Il sistema pensionistico in Italia è in grande difficoltà e dall’ultimo messaggio INPS non arrivano buone notizie.
Le varie correzioni e le manovre di Governo non hanno cambiato di molto i requisiti per l’accesso alla pensione ordinaria e al prepensionamento. Ma alcuni piccoli dettagli hanno portato molti italiani a preoccuparsi non poco. In linea generale, oggi, si accede alla quiescenza con 20 anni di contributi pieni e l’età anagrafica di 67 anni. Questo a condizione che l’importo mensile maturato non risulti inferiore alla soglia minima.
L’ultimo chiarimento INPS ha gettato caos tra quei contribuenti che speravano di aver maturato i requisiti per andare in pensione da qui al 2026. Ma cosa è stato comunicato esattamente? Andiamo ad approfondire la questione.
Circolare INPS e pensioni, ecco cosa dice l’ultimo messaggio del 13 marzo
Come si legge dal Il Sole 24 Ore, l’Istituto di Previdenza, con una circolare (la 46 del 13 marzo) ha fornito una serie di spiegazioni su ciò che è stato modificato dalla manovra di bilancio 2024. Le indicazioni riguardano soprattutto la pensione di vecchiaia e la pensione anticipata per i lavoratori che hanno avuto il primo accredito contributivo a partire dal 1 gennaio 1996.
Con le specifiche dell’INPS si va a chiarire che a dal 1 gennaio 2024 “il requisito di importo soglia per l’accesso alla pensione di vecchiaia è pari all’importo dell’assegno sociale, il cui valore provvisorio per l’anno 2024 è pari a 534,41 euro“. Naturalmente, i requisiti per accedere alla pensione ordinaria sono il raggiungimento di 67 anni di età e 20 anni di contributi pieni.

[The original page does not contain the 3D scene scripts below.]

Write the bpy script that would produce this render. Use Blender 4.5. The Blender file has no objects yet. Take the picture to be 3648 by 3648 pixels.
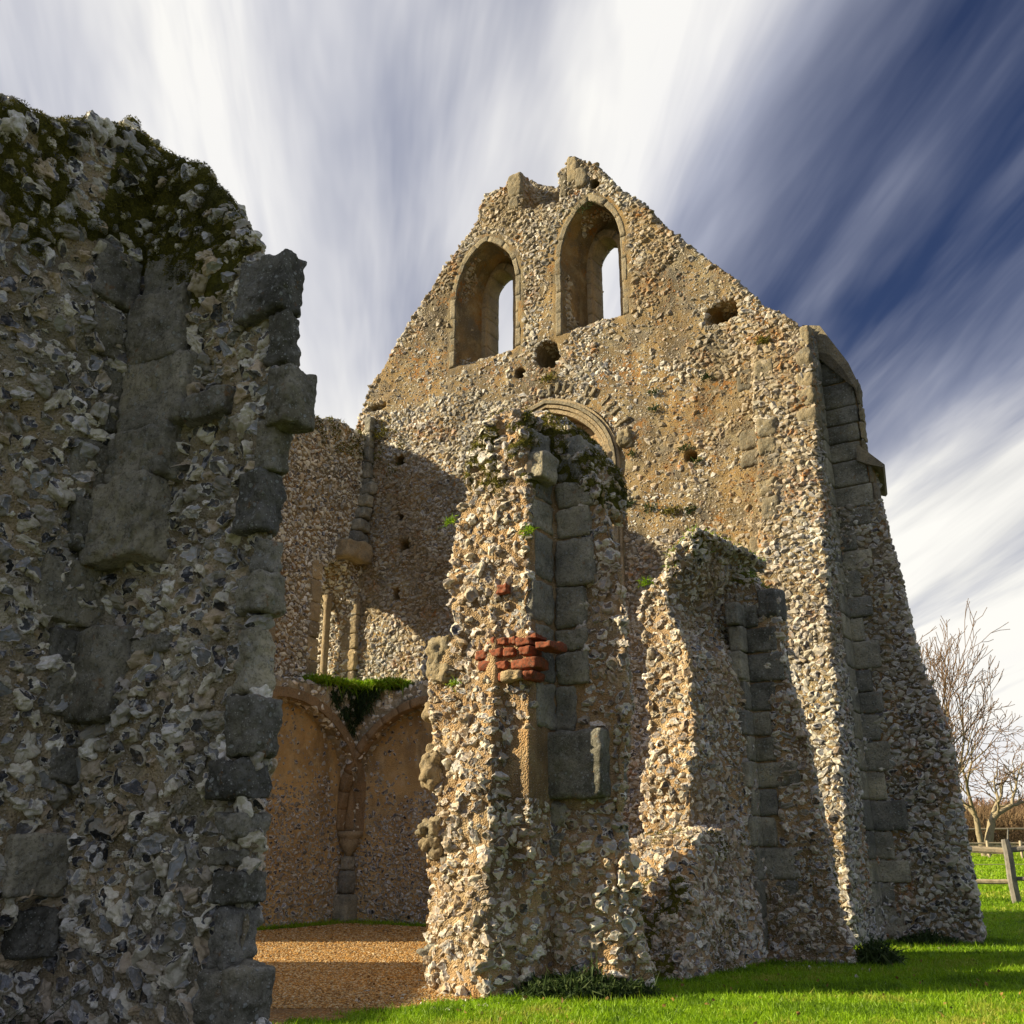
import bpy, bmesh, math
import numpy as np
from mathutils import Vector

rng = np.random.default_rng(7)
SC = bpy.context.scene
COL = SC.collection
R = math.radians

# ---------------------------------------------------------------- camera
FPX, CXY, CAMH, PITCH = 3580.0, 1824.0, 0.85, math.atan(1266 / 3580.0)
cam_d = bpy.data.cameras.new('camera'); cam = bpy.data.objects.new('camera', cam_d); COL.objects.link(cam)
cam.location = (0, 0, CAMH); cam.rotation_euler = (R(90) + PITCH, 0, 0)
cam_d.sensor_width = 36; cam_d.lens = 36 * FPX / 3648.0
cam_d.clip_start = 0.05; cam_d.clip_end = 2000
SC.camera = cam
# ---------------------------------------------------------------- sun, exposure
SUN_EL, SUN_AZ = R(25), R(-91)          # azimuth clockwise from +Y : sun on the left
sd = bpy.data.lights.new('sun', 'SUN'); sun = bpy.data.objects.new('sun', sd); COL.objects.link(sun)
sd.energy = 5.0; sd.angle = R(0.5); sd.color = (1.0, 0.84, 0.56)
to_sun = Vector((math.cos(SUN_EL) * math.sin(SUN_AZ), math.cos(SUN_EL) * math.cos(SUN_AZ), math.sin(SUN_EL)))
sun.rotation_euler = to_sun.to_track_quat('Z', 'Y').to_euler()
SC.view_settings.view_transform = 'Standard'
SC.view_settings.look = 'None'
SC.view_settings.exposure = 0.90
SC.view_settings.gamma = 1


# ---------------------------------------------------------------- node helpers
class NT:
    def __init__(s, tree): s.t = tree; s.n = tree.nodes; s.l = tree.links
    def node(s, kind, **kw):
        n = s.n.new(kind)
        for k, v in kw.items():
            if k.startswith('_'): setattr(n, k[1:], v)
        return n
    def set(s, sock, v):
        if isinstance(v, bpy.types.NodeSocket): s.l.new(v, sock)
        elif isinstance(v, (tuple, list)) and len(v) == 3 and sock.type == 'RGBA': sock.default_value = (*v, 1)
        else: sock.default_value = v
    def math(s, op, a, b=0.0, c=0.0, clamp=False):
        n = s.node('ShaderNodeMath', _operation=op, _use_clamp=clamp)
        s.set(n.inputs[0], a); s.set(n.inputs[1], b); s.set(n.inputs[2], c)
        return n.outputs[0]
    def vmath(s, op, a, b=(0, 0, 0)):
        n = s.node('ShaderNodeVectorMath', _operation=op)
        s.set(n.inputs[0], a); s.set(n.inputs[1], b)
        return n.outputs[0]
    def noise(s, vec, scale, detail=4, rough=0.55, out='Fac', dist=0.0):
        n = s.node('ShaderNodeTexNoise'); s.set(n.inputs['Vector'], vec)
        s.set(n.inputs['Scale'], scale); s.set(n.inputs['Detail'], detail); s.set(n.inputs['Roughness'], rough)
        s.set(n.inputs['Distortion'], dist)
        return n.outputs[out]
    def voro(s, vec, scale, feature='F1', out='Distance', rand=1.0):
        n = s.node('ShaderNodeTexVoronoi', _feature=feature); s.set(n.inputs['Vector'], vec)
        s.set(n.inputs['Scale'], scale); s.set(n.inputs['Randomness'], rand)
        return n.outputs[out]
    def ramp(s, fac, stops, interp='LINEAR'):
        n = s.node('ShaderNodeValToRGB'); s.set(n.inputs[0], fac)
        cr = n.color_ramp; cr.interpolation = interp
        while len(cr.elements) < len(stops): cr.elements.new(0.5)
        for e, (p, c) in zip(cr.elements, stops):
            e.position = p
            if not isinstance(c, (tuple, list)): c = (c, c, c)
            e.color = (*c, 1)
        return n.outputs[0]
    def mix(s, fac, a, b, mode='MIX'):
        n = s.node('ShaderNodeMix', _data_type='RGBA', _blend_type=mode)
        s.set(n.inputs[0], fac); s.set(n.inputs[6], a); s.set(n.inputs[7], b)
        return n.outputs[2]
    def attr(s, name, out='Fac'):
        n = s.node('ShaderNodeAttribute', _attribute_name=name); return n.outputs[out]


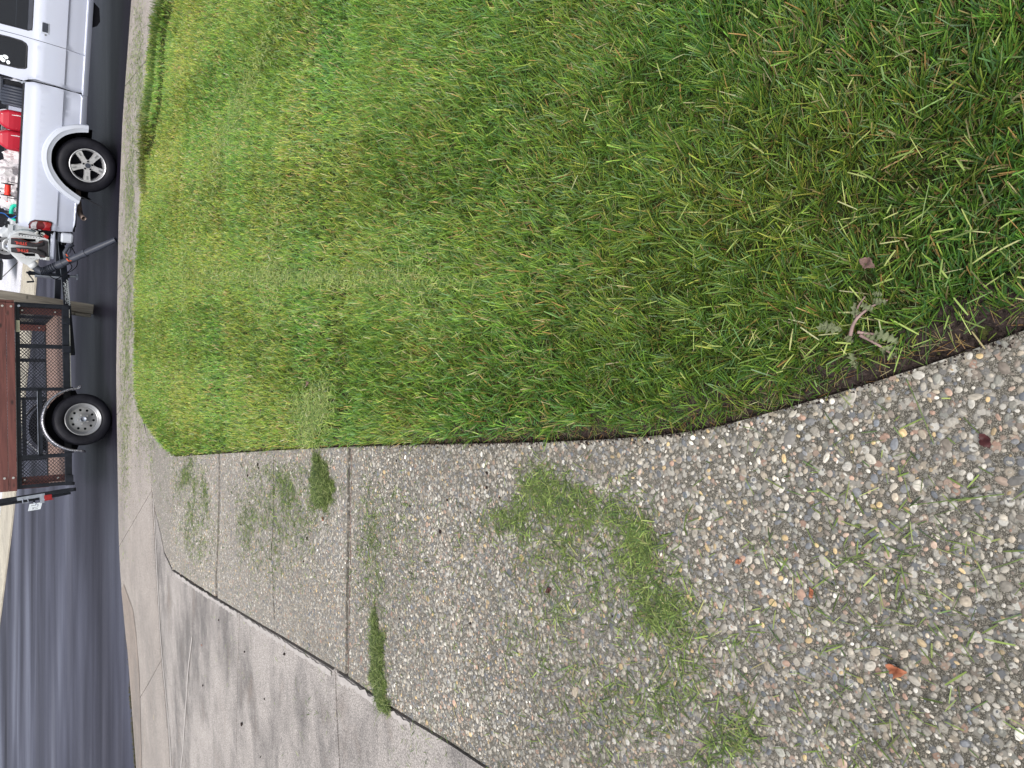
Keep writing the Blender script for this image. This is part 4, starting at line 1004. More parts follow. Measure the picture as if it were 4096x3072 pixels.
# jack with crank
jk = bpy.data.objects.new('tongue_jack', None); COL.objects.link(jk); jk.parent = tr
bm = bmesh.new(); cyl(bm, (2.34, 0.70, 0.62), 0.029, 0.50, 'z', 20); cyl(bm, (2.34, 0.70, 0.875), 0.034, 0.03, 'z', 20); obj('jack_tube', bm, 'black', jk, True).modifiers.new('s', 'EDGE_SPLIT')
bm = bmesh.new(); cyl(bm, (2.34, 0.70, 0.33), 0.022, 0.14, 'z', 18); cyl(bm, (2.34, 0.70, 0.262), 0.045, 0.010, 'z', 20); obj('jack_foot', bm, 'galv', jk)
bm = bmesh.new(); box(bm, (2.30, 0.70, 0.60), (0.02, 0.09, 0.42)); obj('jack_bracket', bm, 'galv', jk)
bm = bmesh.new(); tube(bm, [(2.34, 0.70, 0.895), (2.345, 0.68, 0.91), (2.30, 0.64, 0.895), (2.215, 0.62, 0.845)], 0.0085, 8); tube(bm, [(2.215, 0.62, 0.845), (2.20, 0.615, 0.84), (2.185, 0.61, 0.92)], 0.007, 8); tube(bm, [(2.195, 0.613, 0.835), (2.178, 0.607, 0.925)], 0.013, 10); cyl(bm, (2.34, 0.69, 0.905), 0.016, 0.03, 'z', 12)
obj('crank_handle', bm, 'black', jk)
# safety chain
def chain(parent, pts, n):
    bm = bmesh.new(); P = smooth_curve(pts, 12); cum = [0]
    for i in range(1, len(P)): cum.append(cum[-1] + (P[i] - P[i - 1]).length)
    for k in range(n):
        d = cum[-1] * (k + 0.5) / n; i = next(j for j in range(1, len(P)) if cum[j] >= d); t = (d - cum[i - 1]) / (cum[i] - cum[i - 1]); c = P[i - 1].lerp(P[i], t); tn = (P[i] - P[i - 1]).normalized()
        side_ = tn.cross(Vector((0, 1, 0))).normalized() if k % 2 == 0 else Vector((0, 1, 0))
        l = cum[-1] / n * 0.72; ring = [c + tn * l * math.cos(a) + side_ * 0.012 * math.sin(a) for a in np.linspace(0, 2 * np.pi, 11)]
        tube(bm, ring, 0.0035, 5, False)
    return obj('safety_chain', bm, 'black', parent, True)
chain(tr, [(2.62, 0.70, 0.42), (2.72, 0.66, 0.36), (2.85, 0.64, 0.33), (2.98, 0.66, 0.35), (3.06, 0.75, 0.46)], 22)
chain(tr, [(2.9, 0.74, 0.40), (3.02, 0.70, 0.33), (3.14, 0.72, 0.38), (3.2, 0.75, 0.5)], 14)
bm = bmesh.new(); tube(bm, smooth_curve([(2.30, 0.62, 0.50), (2.46, 0.60, 0.30), (2.62, 0.62, 0.28), (2.8, 0.66, 0.34), (3.0, 0.7, 0.42)], 6), 0.006, 6); obj('wiring', bm, 'gap', tr)
# rear ramp gate, folded up, with bars, latch, lamp and paper plate
gt = bpy.data.objects.new('ramp_gate', None); COL.objects.link(gt); gt.parent = tr; gt.location = (X0 - 0.06, 0, 0.47); gt.rotation_euler = (0, R(-5.0), R(3))
bm = bmesh.new()
for yb in (YF + 0.0, TW - 0.02): bar(bm, (0, yb, 0), (0, yb, 1.15), 0.05, 0.05, (0, 1, 0))
for z in (0.0, 1.15): bar(bm, (0, YF, z), (0, TW - 0.02, z), 0.05, 0.05)
obj('gate_frame', bm, 'black', gt, bevel=0.003)
for k, yb in enumerate((0.38, 0.68, 0.98, 1.28)):
    bm = bmesh.new(); bar(bm, (-0.035, yb, 0.0), (-0.035, yb, 1.15), 0.045, 0.05, (0, 1, 0)); obj('gate_bar', bm, 'black', gt, bevel=0.002)
mesh_screen('mesh_panel', gt, YF + 0.02, TW - 0.04, 0.03, 1.13, 0.028, sp=0.05, hp=0.08, axis='y')
bm = bmesh.new(); box(bm, (-0.012, YF - 0.028, 0.52), (0.045, 0.006, 0.32)); box(bm, (-0.075, YF - 0.03, 0.40), (0.085, 0.008, 0.05)); obj('latch_plate', bm, 'galv', gt)
bm = bmesh.new(); tube(bm, [(-0.02, YF - 0.03, 0.62), (-0.075, YF - 0.04, 0.62), (-0.075, YF - 0.04, 0.56), (-0.03, YF - 0.03, 0.56)], 0.008, 8); obj('latch_handle', bm, 'galv', gt); bm = bmesh.new(); tube(bm, [(-0.09, YF - 0.035, 0.50), (-0.14, YF - 0.04, 0.45)], 0.008, 8); obj('latch_pin', bm, 'galv', gt)
bm = bmesh.new(); box(bm, (-0.055, YF - 0.02, 0.325), (0.075, 0.03, 0.09)); box(bm, (-0.088, YF - 0.022, 0.32), (0.012, 0.034, 0.11)); obj('tail_lamp', bm, 'lens', gt, bevel=0.003)
bm = bmesh.new(); box(bm, (-0.15, 0.30, 0.455), (0.004, 0.24, 0.15), Matrix.Rotation(R(22), 4, 'Z')); pl_ = obj('licence_plate', bm, 'paper', gt, bevel=0.003)
bm = bmesh.new(); bar(bm, (-0.05, 0.40, 0.45), (-0.14, 0.33, 0.45), 0.02); obj('plate_bracket', bm, 'black', gt)
rot = Matrix.Translation((-0.15, 0.30, 0.455)) @ Matrix.Rotation(R(22), 4, 'Z')
for (yy_, zz_, a_, b_) in ((-0.08, 0.0, 0.05, 0.010), (-0.06, 0.03, 0.010, 0.05), (0.02, 0.0, 0.008, 0.07), (0.06, 0.02, 0.04, 0.010), (0.08, -0.02, 0.012, 0.04), (-0.02, -0.03, 0.03, 0.008)):
    bm = bmesh.new(); bmesh.ops.create_cube(bm, size=1, matrix=rot @ Matrix.Translation((0, yy_, zz_)) @ Matrix.Diagonal((0.0062, a_, b_, 1))); obj('plate_mark', bm, 'ink', pl_)


# timber post between the trailer and its tongue
tb = thing('timber_post', 'weathered grey timber post standing on the road just ahead of the trailer', 'post', (1.19, 12.87, 0), R(4))
bm = bmesh.new(); box(bm, (0.0, 0.05, 0.975), (0.155, 0.10, 1.95)); 
o = obj('main_timber', bm, 'timber', tb, bevel=0.008)
bm = bmesh.new(); box(bm, (-0.105, 0.07, 0.97), (0.045, 0.07, 1.90)); obj('side_batten', bm, 'timber', tb, bevel=0.004)
tb.rotation_euler = (0, R(6.0), R(4))

# ================================================================== TRUCK
TK_LOC = (3.075, 11.331, 0); TK_ANG = R(-18)
tk = thing('pickup_truck', 'white pickup truck with open tailgate and garden gear in its bed', 'pickup truck', TK_LOC, TK_ANG)
TWD = 1.74
def prof(z):
    return float(np.interp(z, [0.38, 0.44, 0.475, 0.485, 0.60, 0.675, 0.70, 0.80, 0.95, 1.015, 1.03, 1.10, 1.14], [0.11, 0.060, 0.045, 0.062, 0.040, 0.030, 0.008, 0.0, 0.004, 0.016, 0.026, 0.040, 0.060]))
def bedoff(x, z):
    y = prof(z)
    if x < -0.90: y += 0.05 * ((-0.90 - x) / 0.10) ** 2.2
    if x > 0.86: y += 0.04 * ((x - 0.86) / 0.03) ** 2 * 0.3
    # a shallow dent ahead of the wheel
    y += 0.020 * math.exp(-((x - 0.72) / 0.10) ** 2 - ((z - 0.62) / 0.05) ** 2)
    return y
WC = (-0.03, 0.36)
arcin = [(0.45, 0.40), (0.425, 0.50), (0.39, 0.58), (0.33, 0.67), (0.25, 0.74), (0.14, 0.80), (0.0, 0.825), (-0.14, 0.80), (-0.27, 0.73), (-0.37, 0.63), (-0.46, 0.50), (-0.50, 0.43)]
bedout = [(0.885, 0.41)] + [(0.46, 0.40)] + arcin[1:-1] + [(-0.52, 0.455), (-0.60, 0.458), (-0.985, 0.485), (-1.0, 0.60), (-1.0, 0.73), (-0.995, 1.02), (-0.985, 1.12), (-0.96, 1.145), (0.86, 1.128), (0.885, 1.10), (0.905, 1.03), (0.90, 0.80)]
ZL = (0.44, 0.475, 0.487, 0.60, 0.675, 0.70, 0.75, 0.95, 1.015, 1.03, 1.085)
panel('bed_side', bedout[::-1], 'white', tk, bedoff, (), 0.02, ZL, (-0.93, -0.97), True)
o2 = panel('bed_side', bedout[::-1], 'white', tk, lambda x, z: bedoff(x, z), (), 0.02, ZL, (-0.93, -0.97), True); o2.scale = (1, -1, 1); o2.location = (0, TWD, 0)
for yr in (0.09, TWD - 0.09): bm = bmesh.new(); bar(bm, (-0.96, yr, 1.150), (0.87, yr, 1.134), 0.085, 0.012); obj('rail_cap', bm, 'blackpl', tk, bevel=0.003)
bm = bmesh.new(); box(bm, (-0.05, TWD / 2, 0.80), (1.80, TWD - 0.12, 0.02)); box(bm, (0.87, TWD / 2, 0.95), (0.03, TWD - 0.12, 0.36))
for yb in (0.13, TWD - 0.13): box(bm, (-0.05, yb, 0.97), (1.80, 0.015, 0.32))
obj('bed_liner', bm, 'white', tk)
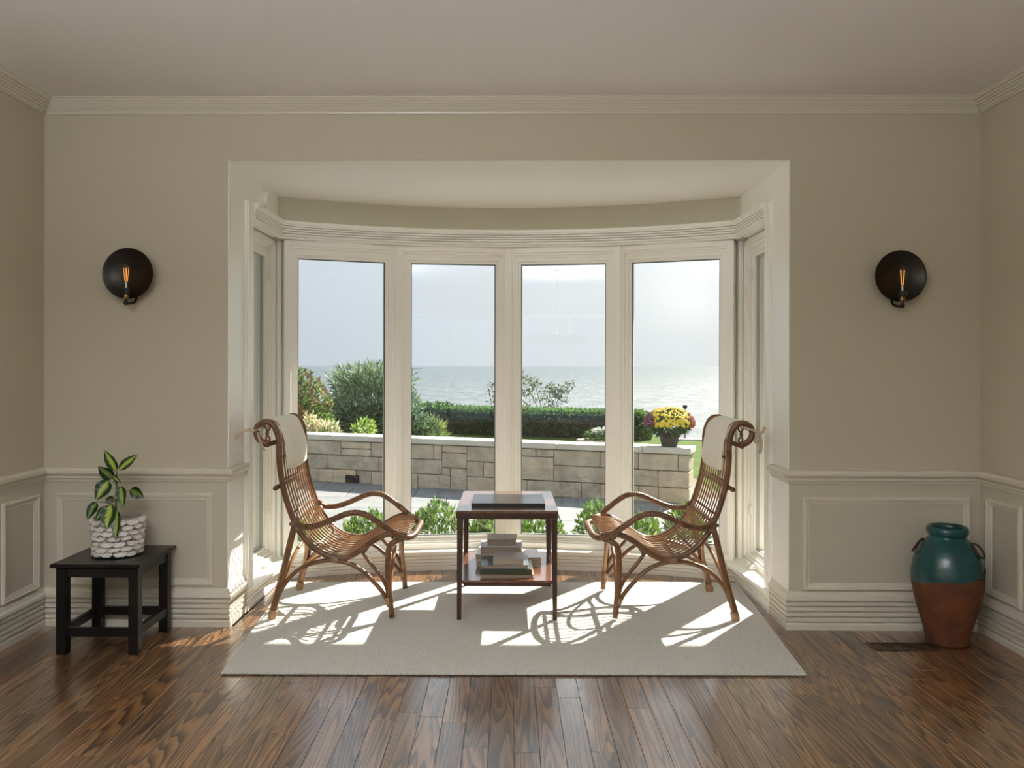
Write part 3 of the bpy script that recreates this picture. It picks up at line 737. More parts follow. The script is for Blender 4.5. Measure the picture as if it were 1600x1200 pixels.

Coloro che perfezionano i requisiti entro il 31 dicembre 2023 invece andranno in pensione in base alla precedente disciplina.
Oltre a queste evidenze, emerge anche un’altra amara verità: le pensioni, con Quota 102-103, hanno visto un calo dell’assegno mensile dell’11%. Gli importi delle donne sono addirittura inferiori del 30% rispetto agli uomini. Dai dati INPS emerge anche che nel 2023, a seguito delle varie riforme pensionistiche, sono state erogate l’11% di pensioni in meno, e anche gli assegni anticipati sono calati del 16%.